--- START OF Exercise data ---

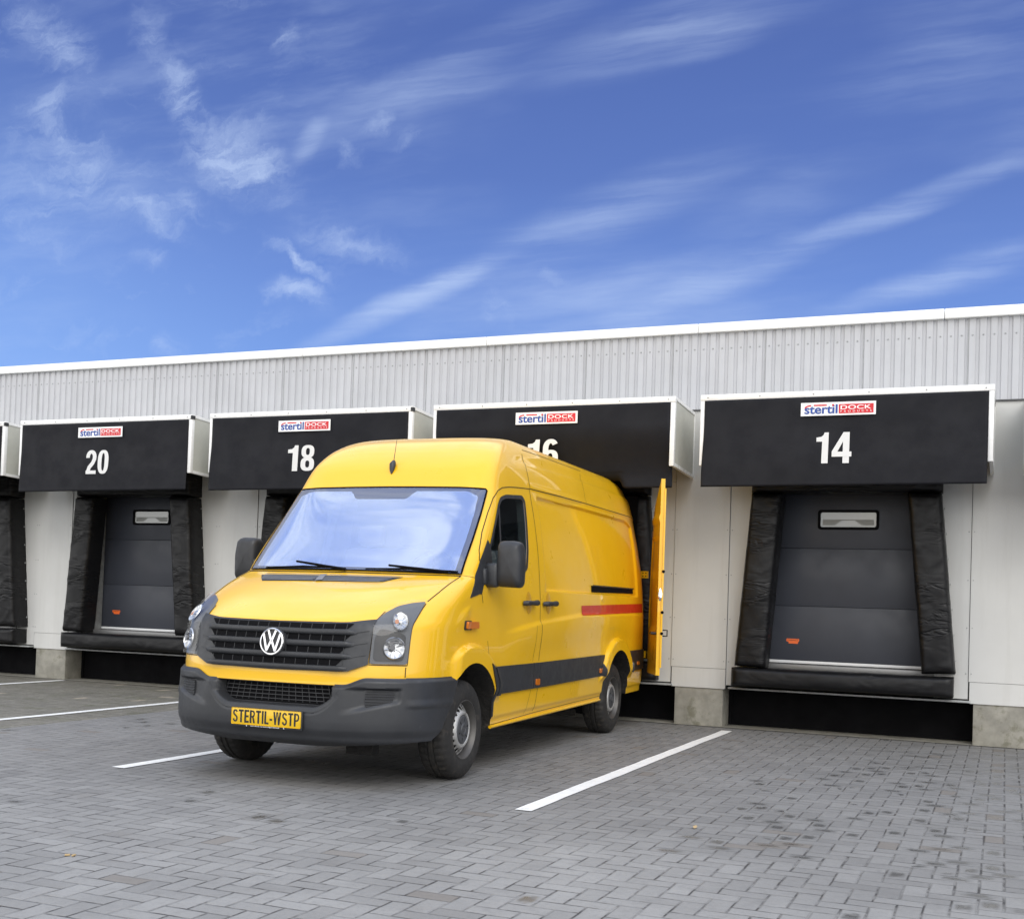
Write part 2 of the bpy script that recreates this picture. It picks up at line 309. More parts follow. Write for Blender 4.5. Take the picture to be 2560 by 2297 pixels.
W=[(.20,.90),(.33,.955),(.6,.965),(.9,.968),(1.2,.962),(1.5,.94),(1.84,.895),(2.10,.845),(2.3,.80),(2.40,.765),(2.48,.72),(2.545,.665),(2.59,.60),(2.615,.50),(2.63,.38)]
CC=[(.20,.55),(.4,.62),(.9,.64),(1.07,.62),(1.217,.5),(1.36,.42),(1.415,.38),(1.5,.33),(2.1,.30),(2.4,.30),(2.6,.35)]
NN=[(.20,2.7),(.9,2.7),(1.07,2.7),(1.217,3.0),(1.36,4.2),(1.415,5.0),(2.1,6.0),(2.4,5.),(2.6,3.5)]
CR=[(.2,.30),(1.4,.30),(2.1,.5),(2.6,.7)]
UR=5.87
def sst(a,b,x):
    t=max(0,min(1,(x-a)/(b-a))); return t*t*(3-2*t)
def rearf(u,z):
    # narrowing to the rear
    c=lerp_tab(CR,z); 
    if u<UR-c: return 0
    t=(u-(UR-c))/c
    return .075*t*t
def V(u,z):
    uf=lerp_tab(UF,z); w=lerp_tab(W,z); c=lerp_tab(CC,z); n=lerp_tab(NN,z)
    t=(u-uf)/c
    if t<=0: return 0.
    v=w if t>=1 else w*(1-(1-t)**n)**(1/n)
    return v-rearf(u,z)
def U(v,z):
    uf=lerp_tab(UF,z); w=lerp_tab(W,z); c=lerp_tab(CC,z); n=lerp_tab(NN,z)
    s=min(1,abs(v)/w)
    return uf+c*(1-(1-s**n)**(1/n))

# ---------------------------------------------------------------- mesh helpers
class MB:
    def __init__(s): s.v = []; s.f = []; s.mi = []
    def add(s, vs, fs, mi=0):
        o = len(s.v); s.v += [tuple(v) for v in vs]; s.f += [tuple(i+o for i in f) for f in fs]; s.mi += [mi]*len(fs); return s
    def box(s, lo, hi, bev=0., mi=0, seg=2, M=None):
        bm = bmesh.new(); bmesh.ops.create_cube(bm, size=1)
        for v in bm.verts: v.co = Vector([lo[i]+(v.co[i]+.5)*(hi[i]-lo[i]) for i in range(3)])
        if bev: bmesh.ops.bevel(bm, geom=list(bm.edges), offset=bev, segments=seg, profile=.5, affect='EDGES')
        if M is not None: bmesh.ops.transform(bm, matrix=M, verts=bm.verts)
        bm.verts.index_update(); s.add([v.co[:] for v in bm.verts], [[v.index for v in f.verts] for f in bm.faces], mi); bm.free(); return s
    def prism(s, poly, fn0, fn1, mi=0):     # polygon mapped by two functions -> solid
        n = len(poly); a = [fn0(*p) for p in poly]; b = [fn1(*p) for p in poly]
        s.add(a+b, [tuple(range(n)), tuple(range(2*n-1, n-1, -1))]+[(i, i+n, (i+1) % n+n, (i+1) % n) for i in range(n)], mi); return s
    def tube(s, pts, r, seg=10, mi=0, cap=True):
        pts = [Vector(p) for p in pts]; rr = r if isinstance(r, (list, tuple)) else [r]*len(pts); vs = []; fs = []
        up = Vector((0, 0, 1))
        for i, p in enumerate(pts):
            t = (pts[min(i+1, len(pts)-1)]-pts[max(i-1, 0)]).normalized()
            if abs(t.dot(up)) > .95: up = Vector((1, 0, 0))
            a = t.cross(up).normalized(); b = t.cross(a).normalized(); up = -b if b.dot(up) < 0 else b
            for k in range(seg):
                th = 2*PI*k/seg; vs.append(p+(a*math.cos(th)+b*math.sin(th))*rr[i])
        for i in range(len(pts)-1):
            for k in range(seg): fs.append((i*seg+k, i*seg+(k+1) % seg, (i+1)*seg+(k+1) % seg, (i+1)*seg+k))
        if cap: fs.append(tuple(range(seg-1, -1, -1))); fs.append(tuple((len(pts)-1)*seg+k for k in range(seg)))
        s.add(vs, fs, mi); return s
    def lathe(s, prof, c, ax=0, seg=48, mi=0, close=False):   # prof: (along axis, radius)
        vs = []; fs = []; n = len(prof)
        for k in range(seg):
            th = 2*PI*k/seg
            for a, r in prof:
                p = [0, 0, 0]; p[ax] = a; p[(ax+1) % 3] = r*math.cos(th); p[(ax+2) % 3] = r*math.sin(th)
                vs.append([p[i]+c[i] for i in range(3)])
        for k in range(seg):
            for i in range(n if close else n-1): fs.append((k*n+i, k*n+(i+1) % n, ((k+1) % seg)*n+(i+1) % n, ((k+1) % seg)*n+i))
        s.add(vs, fs, mi); return s
    def build(s, name, mats, parent=None, smooth=35, merge=True, kind=None):
        me = bpy.data.meshes.new(name); me.from_pydata(s.v, [], s.f)
        mats = mats if isinstance(mats, (list, tuple)) else [mats]
        for m_ in mats: me.materials.append(m_)
        for p, i in zip(me.polygons, s.mi): p.material_index = i
        bm = bmesh.new(); bm.from_mesh(me)
        if merge: bmesh.ops.remove_doubles(bm, verts=bm.verts, dist=1e-5)
        bmesh.ops.recalc_face_normals(bm, faces=bm.faces)
        bm.to_mesh(me); bm.free()
        if smooth: me.shade_smooth(); me.set_sharp_from_angle(angle=rad(smooth))
        o = bpy.data.objects.new(name, me); col.objects.link(o)
        if parent: o.parent = parent
        if kind: o['kind'] = kind
        return o

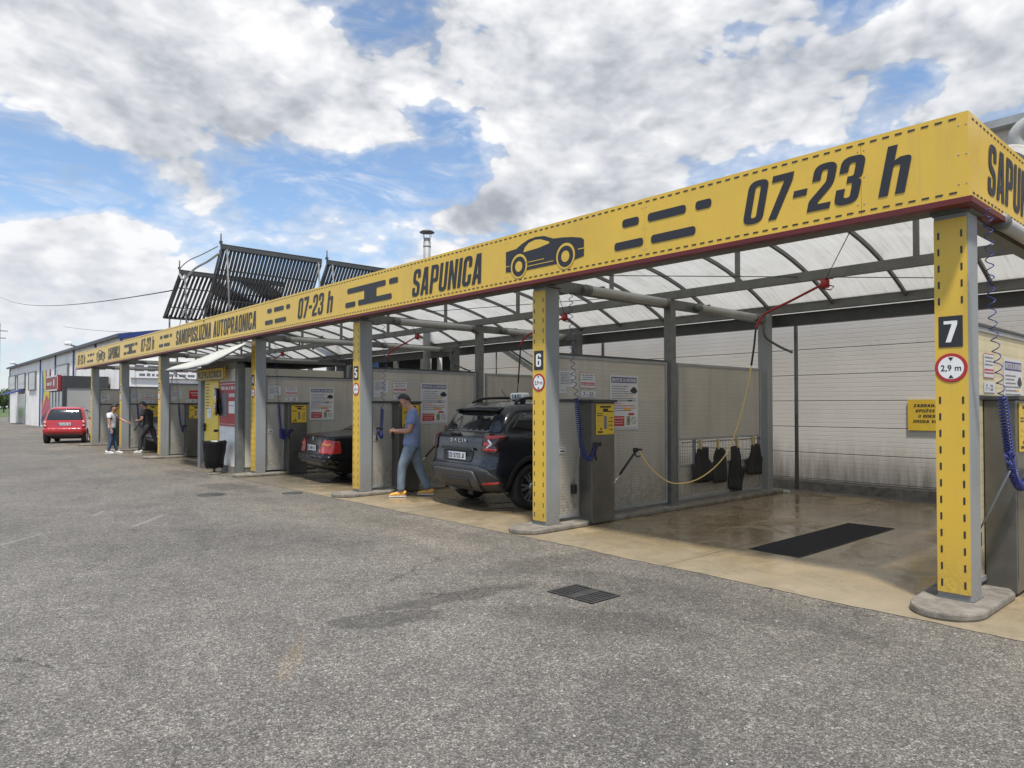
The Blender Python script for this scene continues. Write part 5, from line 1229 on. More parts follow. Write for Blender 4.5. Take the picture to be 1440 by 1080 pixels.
make_suv((-8.60, 6.50, .006), R(-6))

# ---- saloon --------------------------------------------------------
def make_saloon(loc, rz, pm, lab, txt):
    c = thing('saloon_car', lab, 'car', loc, rz)
    SL = [(.19,.40,4.2,.68,.15,.3),(.22,.26,4.32,.77,.2,.36),(.32,.07,4.44,.84,.22,.4),(.46,.0,4.48,.855,.2,.4),(.54,.0,4.50,.86,.2,.4),(.565,.03,4.49,.855,.2,.4),(.68,.055,4.47,.86,.2,.4),(.80,.07,4.40,.86,.2,.4),(.90,.09,4.2,.845,.2,.4),(.945,.12,3.95,.82,.2,.38),
          (.965,.22,3.6,.79,.2,.35),(.985,.62,3.32,.76,.2,.3),(1.01,.86,3.18,.74,.2,.3),(1.08,1.02,3.02,.72,.2,.3),(1.2,1.24,2.78,.675,.2,.28),(1.31,1.48,2.52,.62,.2,.28),(1.365,1.66,2.34,.56,.2,.28),(1.395,1.85,2.15,.42,.15,.2),(1.405,1.95,2.05,.2,.08,.1)]
    R1, R2, wr = .98, 3.67, .31
    o, bvh = body(SL, 'body', pm, c, ((R1,wr,.35,.60,1.2),(R2,wr,.35,.60,1.2)))
    P = lambda poly, view, nm, m, **k: patch(bvh, poly, view, nm, m, c, **k)
    P([(-.60,1.04,.05),(.60,1.04,.05),(.50,1.335,.07),(-.50,1.335,.07)], 'rear', 'rear_window', 'glass_dark')
    P([(-.62,1.03,.05),(.62,1.03,.05),(.52,1.34,.05),(-.52,1.34,.05)], 'front', 'windscreen', 'glass_dark')
    for v in ('right','left'):
        P([(1.12,1.03,.04),(1.98,1.02,.02),(1.98,1.335,.02),(1.62,1.32,.09)], v, 'side_window', 'glass_dark')
        P([(2.03,1.02,.02),(2.92,1.03,.04),(2.48,1.31,.07),(2.03,1.335,.02)], v, 'side_window', 'glass_dark')
        P([(2.0,.34),(2.008,.34),(2.008,1.01),(2.0,1.01)], v, 'door_gap', 'black', off=.002, thick=0)
        P([(1.35,.44,.02),(3.3,.44,.02),(3.3,.56,.02),(1.35,.56,.02)], v, 'side_moulding', 'cladding' if pm == 'paint_black' else 'grey_plastic', off=.008, thick=.015)
    for s_2 in (1, -1):
        f = (lambda p: p) if s_2 == 1 else mirror
        l = P(f([(.44,.585,.02),(.80,.585,.03),(.83,.86,.03),(.60,.865,.03),(.46,.74,.04)]), 'rear', 'tail_lamp', 'lamp_red', off=.010, thick=.016)
        a = P(f([(.52,.735,.01),(.815,.735,.01),(.825,.795,.01),(.56,.795,.01)]), 'rear', 'lamp_stripe', 'lamp_orange', off=.021, thick=.006); a.parent = l
        v = 'right' if s_2 == 1 else 'left'
        P([(.085,.585,.02),(.36,.60,.03),(.33,.84,.03),(.12,.855,.02)], v, 'tail_lamp', 'lamp_red', off=.010, thick=.016)
    P([(-.85,.36,.04),(.85,.36,.04),(.85,.55,.02),(-.85,.55,.02)], 'rear', 'bumper', pm, off=.022, thick=.03)
    P([(-.80,.445,.01),(.80,.445,.01),(.80,.485,.01),(-.80,.485,.01)], 'rear', 'bumper_strip', 'cladding', off=.045, thick=.012)
    P([(-.31,.62,.02),(.31,.62,.02),(.31,.76,.02),(-.31,.76,.02)], 'rear', 'plate_recess', 'cladding', off=.004, thick=.004)
    plate(c, bvh, .69, txt, 0)
    hy = bvh.ray_cast(Vector((0,-3,.86)), Vector((0,1,0)))[0].y-.015
    mb = MB(); N = 28; mb.tube([(.042*math.cos(2*PI*k/N), hy, .875+.042*math.sin(2*PI*k/N)) for k in range(N+1)], .005, 6)
    for k in range(3): a = PI/2+k*2*PI/3; mb.tube([(0,hy,.875),(.042*math.cos(a),hy,.875+.042*math.sin(a))], .005, 5)
    mb.build('emblem', 'chrome', c)
    mb = MB(); mb.box(-.5,.5,.5,4.0,.16,.25); mb.tube([(-.6,R1,wr),(.6,R1,wr)], .05, 8); mb.build('underbody', 'black', c)
    for sd in (-1, 1):
        mb = MB(); mb.bbox(sd*.88-.07,sd*.88+.07,2.72,2.82,.98,1.10,.03); mb.build('wing_mirror', pm, c)
        for y in (R1, R2): wheel(c, sd*.745, y, wr, .20, 8 if pm == 'paint_black' else 5)
    return c
make_saloon((-13.62, 6.58, .006), R(-8), 'paint_black', 'black saloon with red tail lamps parked in the bay right of pillar 4', 'ZG 4985 EA')
make_saloon((-26.22, 6.88, .006), R(0), 'paint_silver', 'silver saloon partly hidden behind the man in black between pillars 2 and 3', 'ZG 1847 H')

# ---- small red hatchback -------------------------------------------
def make_hatch(loc, rz, lab):
    c = thing('small_hatchback', lab, 'car', loc, rz)
    SL = [(.20,.30,2.42,.66,.15,.25),(.24,.15,2.52,.74,.2,.3),(.34,.03,2.62,.77,.2,.34),(.50,.0,2.67,.78,.2,.36),(.60,.0,2.69,.78,.2,.36),(.635,.035,2.68,.775,.2,.36),(.75,.055,2.66,.78,.2,.36),(.86,.065,2.60,.775,.2,.36),(.95,.085,2.45,.76,.2,.34),(1.0,.11,2.28,.74,.2,.3),(1.08,.14,2.16,.72,.2,.3),(1.22,.20,1.98,.685,.18,.28),(1.36,.28,1.76,.64,.18,.28),(1.45,.36,1.55,.59,.18,.26),(1.50,.50,1.38,.5,.16,.22),(1.525,.7,1.2,.3,.1,.12)]
    R1, R2, wr = .40, 2.25, .29
    o, bvh = body(SL, 'body', 'paint_red', c, ((R1,wr,.335,.54,1.1),(R2,wr,.335,.54,1.1)))
    P = lambda poly, view, nm, m, **k: patch(bvh, poly, view, nm, m, c, **k)
    P([(-.66,.97,.04),(.66,.97,.04),(.55,1.42,.08),(-.55,1.42,.08)], 'rear', 'rear_window', 'glass_dark')
    P([(-.64,1.03,.05),(.64,1.03,.05),(.54,1.40,.05),(-.54,1.40,.05)], 'front', 'windscreen', 'glass_dark')
    for v in ('right','left'):
        P([(.95,.98,.03),(2.0,.97,.05),(1.62,1.40,.08),(.95,1.42,.04)], v, 'side_window', 'glass_dark')
        P([(.34,1.02,.03),(.80,.98,.03),(.80,1.41,.04),(.55,1.38,.08)], v, 'quarter_window', 'glass_dark')
        P([(.88,.34),(.888,.34),(.888,1.42),(.88,1.42)], v, 'door_gap', 'black', off=.002, thick=0)
    for s_2 in (1, -1):
        f = (lambda p: p) if s_2 == 1 else mirror
        l = P(f([(.60,.66,.04),(.735,.66,.04),(.755,.98,.04),(.64,.98,.04)]), 'rear', 'tail_lamp', 'lamp_red', off=.010, thick=.02)
        for z in (.74,.88):
            a = P(f([(.64,z-.03,.03),(.71,z-.03,.03),(.715,z+.03,.03),(.65,z+.03,.03)]), 'rear', 'lamp_lens', 'lamp_clear', off=.024, thick=.008, res=.03); a.parent = l
    P([(-.50,.24,.05),(.50,.24,.05),(.60,.38,.06),(-.60,.38,.06)], 'rear', 'lower_valance', 'cladding', off=.015, thick=.02)
    P([(-.76,.46,.03),(.76,.46,.03),(.76,.62,.03),(-.76,.62,.03)], 'rear', 'bumper', 'paint_red', off=.022, thick=.03)
    plate(c, bvh, .80, 'ZG 5372 DA', 0, w=.46)
    mb = MB(); mb.box(-.5,.5,.4,2.3,.18,.27); mb.tube([(-.55,R1,wr),(.55,R1,wr)], .05, 8); mb.build('underbody', 'black', c)
    for sd in (-1, 1):
        mb = MB(); mb.bbox(sd*.82-.06,sd*.82+.06,1.85,1.95,1.0,1.12,.03); mb.build('wing_mirror', 'paint_red', c)
        for y in (R1, R2): wheel(c, sd*.675, y, wr, .18, 6)
    return c
rc = make_hatch((-34.15, 5.62, .0), R(70), 'small red hatchback with black rear window parked at the far end of the canopy')
dup(rc, (-74.0, 5.75, 0), 'red car cut off by the left picture edge before the white hall', R(60))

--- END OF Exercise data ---

Gather every line from the entries above where the word "Take" appears, and copy them.

» Exercise output
Write part 2 of the bpy script that recreates this picture. It picks up at line 309. More parts follow. Write for Blender 4.5. Take the picture to be 2560 by 2297 pixels.
The Blender Python script for this scene continues. Write part 5, from line 1229 on. More parts follow. Write for Blender 4.5. Take the picture to be 1440 by 1080 pixels.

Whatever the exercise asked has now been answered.